Systematic Investigation of Solar Modulation of Galactic Protons for Solar Cycle 23 using a Monte Carlo Approach with Particle Drift Effects and Latitudinal Dependence

TL;DR

This study models galactic proton propagation through the heliosphere during solar cycle 23 using a 2-D Monte Carlo method that incorporates solar activity variations, drift effects, and latitudinal dependence, aligning well with observational data.

Contribution

It introduces a comprehensive 2-D Monte Carlo model that includes drift effects and latitudinal dependence to simulate cosmic ray modulation during solar cycle 23.

Findings

Model agrees with BESS, AMS, and PAMELA data.

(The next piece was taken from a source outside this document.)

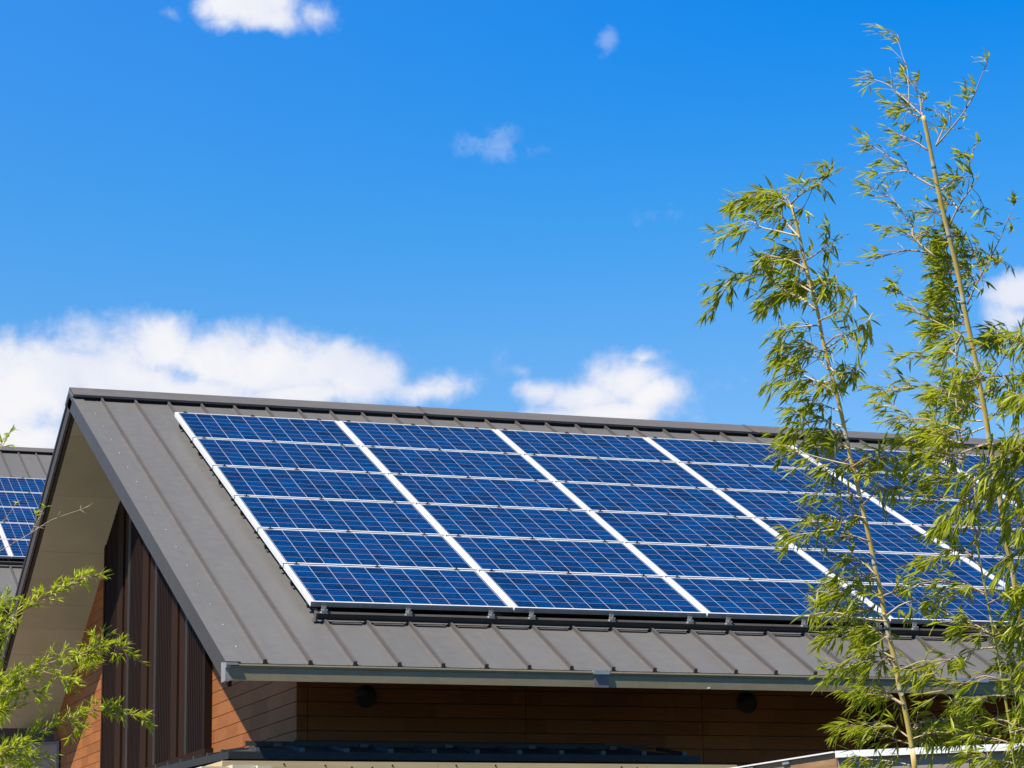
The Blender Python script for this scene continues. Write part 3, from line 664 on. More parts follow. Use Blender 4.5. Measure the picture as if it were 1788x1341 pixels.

Reproduces latitudinal gradient and southward offset observed by Ulysses.

Simulates solar modulation effects during cycle 23.

Abstract

A propagation model of galactic cosmic protons through the Heliosphere was implemented using a 2-D Monte Carlo approach to determine the differential intensities of protons during the solar cycle 23. The model includes the effects due to the variation of solar activity during the propagation of cosmic rays from the boundary of the heliopause down to Earth's position. Drift effects are also accounted for. The simulated spectra were found in agreement with those obtained with experimental observations carried out by BESS, AMS and PAMELA collaborations. In addition, the modulated spectrum determined with the present code for the year 1995 exhibits the latitudinal gradient and equatorial southward offset minimum found by Ulysses fast scan in 1995.